Written exercise
Skip all pictures. Write out the data below from its first line through the line that contains "SC.camera = cam".

Collected material
***

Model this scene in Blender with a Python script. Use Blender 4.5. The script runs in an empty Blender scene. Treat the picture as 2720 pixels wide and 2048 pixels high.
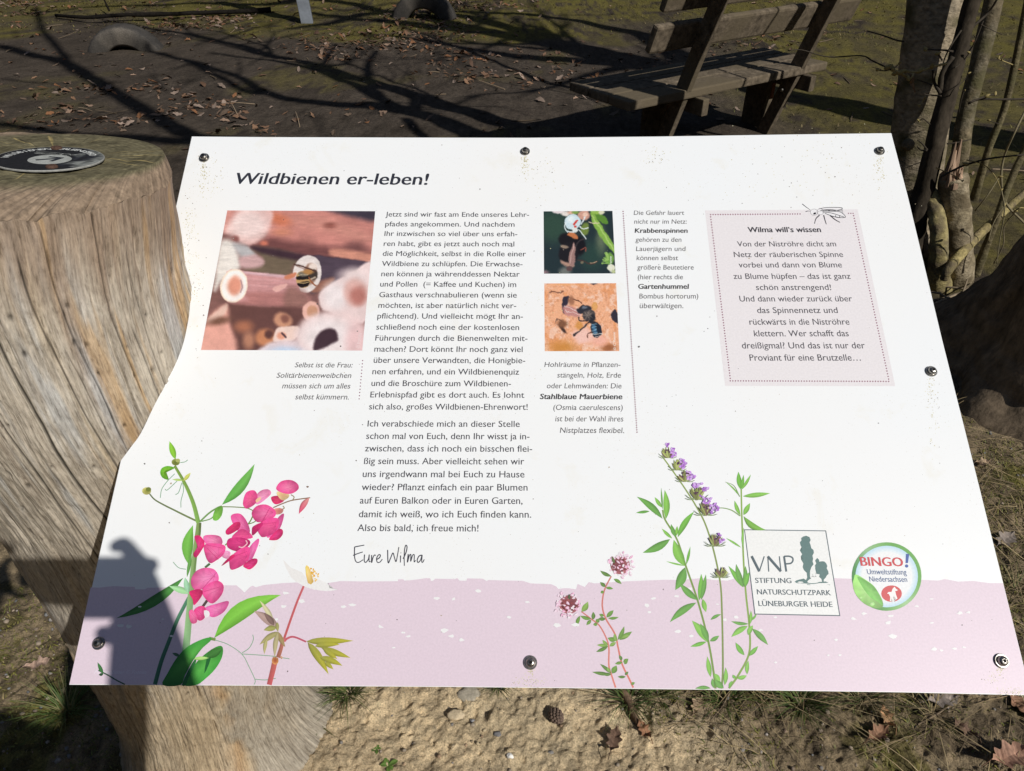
import bpy, bmesh, math, random
import numpy as np
from mathutils import Vector, Matrix
random.seed(7)
RNG = np.random.default_rng(11)
SC = bpy.context.scene
COL = SC.collection
R_ = math.radians

# ------------------------------------------------------------------ camera
W_PX, H_PX, F_PX = 2720.0, 2048.0, 1950.0
CX, CY = 1360.0, 1024.0
CAM_H, PITCH = 1.5, R_(36.0)
cam_d = bpy.data.cameras.new('camera')
cam = bpy.data.objects.new('camera', cam_d)
COL.objects.link(cam)
cam_d.sensor_fit = 'HORIZONTAL'
cam_d.sensor_width = 36.0
cam_d.lens = 36.0 * F_PX / W_PX
cam_d.clip_start = 0.02
cam_d.clip_end = 500.0
cam.location = (0, 0, CAM_H)
cam.rotation_euler = (math.pi / 2 - PITCH, 0, 0)
SC.camera = cam

# ------------------------------------------------------------------ sky, sun, exposure
SUN = np.array([0.5317, -0.5476, 0.6461])
SUN /= np.linalg.norm(SUN)
SUN_EL = math.asin(SUN[2])
SUN_AZ = math.atan2(SUN[0], SUN[1])
wd = bpy.data.worlds.new('World')
SC.world = wd
wd.use_nodes = True
wn = wd.node_tree
bg = wn.nodes['Background']
sky = wn.nodes.new('ShaderNodeTexSky')
sky.sky_type = 'NISHITA'
sky.sun_disc = False
sky.sun_elevation = SUN_EL
sky.sun_rotation = SUN_AZ
sky.air_density = 1.0
sky.dust_density = 0.6
wn.links.new(sky.outputs[0], bg.inputs[0])
bg.inputs[1].default_value = 0.062
sl = bpy.data.lights.new('sun', 'SUN')
sl.energy = 3.85
sl.angle = R_(0.5)
sl.color = (1.0, 0.965, 0.905)
so = bpy.data.objects.new('sun', sl)
COL.objects.link(so)
so.rotation_euler = Vector(SUN).to_track_quat('Z', 'Y').to_euler()
so.location = (6, -6, 8)
SC.view_settings.view_transform = 'Standard'
SC.view_settings.look = 'None'
SC.view_settings.exposure = 0.0
SC.view_settings.gamma = 1.0

# ------------------------------------------------------------------ measuring: photograph direction -> place in the world
_s, _c = math.sin(PITCH), math.cos(PITCH)
RC = np.array([[1, 0, 0], [0, -_s, _c], [0, -_c, -_s]])
CAMP = np.array([0, 0, CAM_H])
def ray(x, y):
    return RC @ np.array([(x - CX) / F_PX, (y - CY) / F_PX, 1.0])
def gnd(x, y, z=0.0):
    d = ray(x, y)
    return CAMP + d * ((z - CAM_H) / d[2])
def at_depth(x, y, Y):
    d = ray(x, y)
    return CAMP + d * (Y / d[1])
def proj(P):
    c = RC.T @ (np.asarray(P, float) - CAMP).T if np.ndim(P) == 1 else (np.asarray(P, float) - CAMP) @ RC
    c = np.asarray(c)
    if c.ndim == 1:
        return CX + F_PX * c[0] / c[2], CY + F_PX * c[1] / c[2]
    return CX + F_PX * c[:, 0] / c[:, 2], CY + F_PX * c[:, 1] / c[:, 2]

# ------------------------------------------------------------------ noise
def _hash(ix, iy, iz, seed):
    h = (ix * 374761393 + iy * 668265263 + iz * 2147483647 + seed * 974711) & 0xFFFFFFFF
    h = ((h ^ (h >> 13)) * 1274126177) & 0xFFFFFFFF
    h = ((h ^ (h >> 16)) * 2246822519) & 0xFFFFFFFF
    h = h ^ (h >> 15)
    return (h & 0xFFFFFF).astype(np.float64) / 0xFFFFFF
def vnoise(x, y, z=0.0, seed=0):
    x, y, z = np.broadcast_arrays(np.asarray(x, float), np.asarray(y, float), np.asarray(z, float))
    ix, iy, iz = np.floor(x).astype(np.int64), np.floor(y).astype(np.int64), np.floor(z).astype(np.int64)
    fx, fy, fz = x - ix, y - iy, z - iz
    fx, fy, fz = [t * t * t * (t * (t * 6 - 15) + 10) for t in (fx, fy, fz)]
    r = 0.0
    for dx in (0, 1):
        for dy in (0, 1):
            for dz in (0, 1):
                w = (fx if dx else 1 - fx) * (fy if dy else 1 - fy) * (fz if dz else 1 - fz)
                r = r + w * _hash(ix + dx, iy + dy, iz + dz, seed)
    return r * 2 - 1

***

Response below
Model this scene in Blender with a Python script. Use Blender 4.5. The script runs in an empty Blender scene. Treat the picture as 2720 pixels wide and 2048 pixels high.
import bpy, bmesh, math, random
import numpy as np
from mathutils import Vector, Matrix
random.seed(7)
RNG = np.random.default_rng(11)
SC = bpy.context.scene
COL = SC.collection
R_ = math.radians

# ------------------------------------------------------------------ camera
W_PX, H_PX, F_PX = 2720.0, 2048.0, 1950.0
CX, CY = 1360.0, 1024.0
CAM_H, PITCH = 1.5, R_(36.0)
cam_d = bpy.data.cameras.new('camera')
cam = bpy.data.objects.new('camera', cam_d)
COL.objects.link(cam)
cam_d.sensor_fit = 'HORIZONTAL'
cam_d.sensor_width = 36.0
cam_d.lens = 36.0 * F_PX / W_PX
cam_d.clip_start = 0.02
cam_d.clip_end = 500.0
cam.location = (0, 0, CAM_H)
cam.rotation_euler = (math.pi / 2 - PITCH, 0, 0)
SC.camera = cam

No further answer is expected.